College admission letters should come with caution tape.
The implicit promise colleges make to students is a shot at the American dream. But the light at the end of the tunnel is an illusion — it doesn’t exist.
We go to school because we’re taught it will make us more appealing to employers, that we’ll make more money and be able to shrug the drudgery of minimum wage labor.
It doesn’t really guarantee any of this. In fact, the system fails to deliver encouraging results. Forty-one percent of all students fail to graduate on time. Student debt, at an all-time high, forces long-term financial bondage.
Rumors of a lukewarm job market looming outside these air-conditioned walls linger in the air like the central valley smog thickening overhead.
Who should be accountable for these failures? Teachers? Administrators? The government?

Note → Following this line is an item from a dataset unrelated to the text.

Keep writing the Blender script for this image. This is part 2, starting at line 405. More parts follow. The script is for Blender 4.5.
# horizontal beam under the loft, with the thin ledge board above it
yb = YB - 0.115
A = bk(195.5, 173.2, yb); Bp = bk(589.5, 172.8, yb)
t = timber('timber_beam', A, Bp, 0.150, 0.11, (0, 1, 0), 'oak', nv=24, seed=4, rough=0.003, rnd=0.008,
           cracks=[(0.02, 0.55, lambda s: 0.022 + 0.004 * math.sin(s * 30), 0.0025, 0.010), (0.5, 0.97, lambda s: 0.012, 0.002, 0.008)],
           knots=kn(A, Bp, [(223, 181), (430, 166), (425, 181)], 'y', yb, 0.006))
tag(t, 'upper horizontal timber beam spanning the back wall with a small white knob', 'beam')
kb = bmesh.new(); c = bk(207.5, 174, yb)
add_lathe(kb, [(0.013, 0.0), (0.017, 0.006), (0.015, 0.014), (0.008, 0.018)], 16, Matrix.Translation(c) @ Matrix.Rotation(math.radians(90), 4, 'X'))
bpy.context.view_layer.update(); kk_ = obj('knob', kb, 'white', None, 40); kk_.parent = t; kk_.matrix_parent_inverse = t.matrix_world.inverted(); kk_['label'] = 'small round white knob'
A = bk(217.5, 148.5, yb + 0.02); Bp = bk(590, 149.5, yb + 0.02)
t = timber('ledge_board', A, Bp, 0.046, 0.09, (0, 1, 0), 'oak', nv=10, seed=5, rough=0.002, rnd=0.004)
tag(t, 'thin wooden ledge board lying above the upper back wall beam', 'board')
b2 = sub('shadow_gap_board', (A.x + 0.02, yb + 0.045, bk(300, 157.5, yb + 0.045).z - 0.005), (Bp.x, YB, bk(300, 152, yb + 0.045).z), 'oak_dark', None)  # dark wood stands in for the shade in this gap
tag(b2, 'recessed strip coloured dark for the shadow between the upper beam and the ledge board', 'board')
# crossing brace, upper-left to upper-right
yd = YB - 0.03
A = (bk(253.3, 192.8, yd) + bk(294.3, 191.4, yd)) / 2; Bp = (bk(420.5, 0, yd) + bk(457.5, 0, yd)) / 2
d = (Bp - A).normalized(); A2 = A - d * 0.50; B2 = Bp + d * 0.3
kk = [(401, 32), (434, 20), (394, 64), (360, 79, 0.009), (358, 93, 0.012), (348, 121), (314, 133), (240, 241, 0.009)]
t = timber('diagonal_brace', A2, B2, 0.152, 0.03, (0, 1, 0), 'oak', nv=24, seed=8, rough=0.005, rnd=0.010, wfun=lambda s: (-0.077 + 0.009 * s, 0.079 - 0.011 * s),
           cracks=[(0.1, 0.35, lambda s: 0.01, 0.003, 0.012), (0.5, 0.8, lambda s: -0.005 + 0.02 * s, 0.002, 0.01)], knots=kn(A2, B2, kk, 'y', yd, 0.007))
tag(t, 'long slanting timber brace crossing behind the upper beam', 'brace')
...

To blame one group would occlude the fact that all of them are related pieces of a complex system.
This college business machine is not working for the good of the nation.
Consider enrollment management for example; there are people who earn Ph.D.s in order to skim applications for the cream of the crop — not the best and brightest, but applicants who will pay the most.
Poor advising, constantly shifting academic requirements and the college-as-vacation mentality keeps students circling the drain, semester after semester, waiting to be flushed into the real world.
And what about alternatives to college?
People line up for higher education straight out of high school, without enough real-world experience to guide their ambitions in a way that would make college truly useful.
Instead of taking some time off to let perspective develop, pursue personal interests, internships or vocational schools, 18-year-olds blitz to the dorms hoping to figure it all out before the ride is over.
When students arrive, they may not immediately recognize their beautiful campus as a corporate carousel serving a narrow band of interests.
I’ve been here long enough to dream up different, tidy paths that would have brought me to where I am.
If I could do it over again I would have gone to junior college to complete general education requirements, shadowed professionals doing the work I thought I might do and saved up enough money to pay tuition and fees up front.
The debt I’ve incurred is a nonrefundable investment in a brand name that may or may not carry me where I want to go — there’s no warranty on my liberal arts degree.